2.2.3 Perforation des réservoirs de carburant
Même si une quantité appréciable de gazole s'est répandue, le carburant n'a pas pris feu et il a été possible de contenir facilement le déversement. Les réservoirs de carburant en cause n'étaient pas à l'épreuve des perforations et n'étaient pas conçus de façon à atténuer les déversements en cas de perforation. Le Règlement relatif à l'inspection et la sécurité des locomotives de chemin de fer, qui est entré en vigueur le 18 mars 1998, exige que les réservoirs de carburant des locomotives neuves aient une grande résistance aux chocs et rencontrent ou dépassent les normes actuelles du Manual of Standards and Recommended Practices de l'Association of American Railroads. Les nouvelles normes ne s'appliquent pas aux 3 000 locomotives que les compagnies ferroviaires canadiennes garderont en service pendant les 17 prochaines années environ.
3.0 Conclusions
3.1 Faits établis
- Les 59 wagons ont été laissés à l'arrêt dans une pente, avec la conduite générale alimentée, lorsque les freins à air se sont desserrés par inadvertance.
- Le desserrage des freins a fort probablement été occasionné par une onde de pression qui s'est formée dans la conduite générale lorsqu'on a fermé les robinets d'arrêt entre le groupe de traction et le premier wagon, avant que la conduite générale se soit complètement purgée de son air.
- Le desserrage des freins ne se serait pas produit si l'on s'était conformé à la lettre à l'instruction d'exploitation du CN voulant que le robinet d'arrêt soit complètement ouvert et qu'on commande un serrage à fond ou un serrage d'urgence des freins à air.

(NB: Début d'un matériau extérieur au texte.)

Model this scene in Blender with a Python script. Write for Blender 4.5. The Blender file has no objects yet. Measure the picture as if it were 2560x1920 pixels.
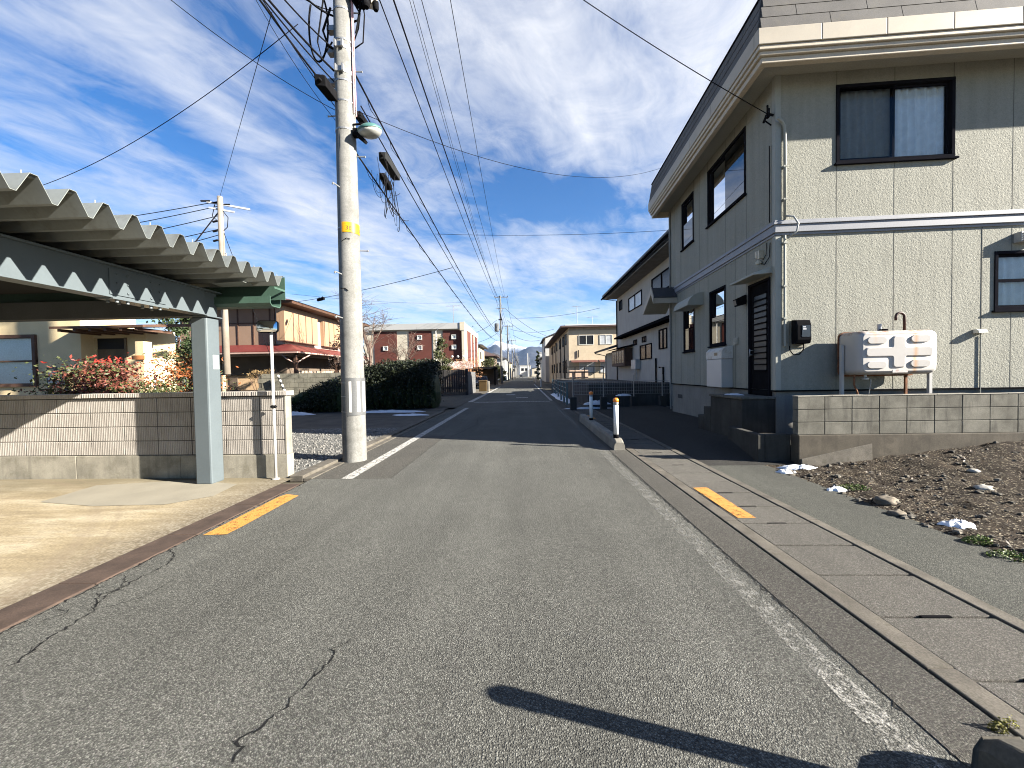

- L'élaboration d'un moyen pour obtenir une sécurité absolue lorsqu'on se sert des freins à air pour immobiliser des wagons améliorerait la sécurité.
- Un système de défense secondaire, disponible pour l'équipe dans ces circonstances, a été inefficace puisque le mécanicien n'a pas remarqué l'affichage du mouvement sur l'unité d'entrée et d'affichage et n'a donc pas commandé à distance un serrage des freins d'urgence.
3.2 Causes
Les 59 wagons ont été immobilisés avec les freins à air serrés et la conduite générale alimentée en air, et les freins du train se sont desserrés par suite du déclenchement par inadvertance du dispositif de desserrage rapide, sensible à la pression, lorsqu'une onde de pression s'est formée dans la conduite générale du train au moment où l'on dételait les wagons des locomotives.
4.0 Mesures de sécurité
4.1 Mesures prises
Le CN a diffusé de nouveau l'aide-mémoire / Instruction spéciale portant sur la règle 112 du REF en matière d'immobilisation du matériel roulant pendant les manoeuvres en voie principale ou sur une voie d'évitement. Le CN a décrété qu'on peut laisser une partie du train sur une voie principale ou sur une voie d'évitement sans serrer les freins à main à condition que la partie du train laissée à l'arrêt compte au moins 10 wagons, que les freins à air soient serrés à fond ou d'urgence et que le robinet d'arrêt soit complètement ouvert. Il ne faut pas que la voie présente une pente de plus de 1,5 p. 100 et les wagons ne doivent pas être laissés sur la voie pendant plus de deux heures. Si la situation ne répond pas à toutes ces conditions, les freins à main doivent être serrés conformément au tableau «Nombre minimal de freins à main à serrer» pendant les manoeuvres.
Le présent rapport met fin à l'enquête du Bureau de la sécurité des transports sur cet accident. La publication de ce rapport a été autorisée le par le Bureau qui est composé du Président Benoît Bouchard et des membres Maurice Harquail, Charles Simpson et W.A. Tadros.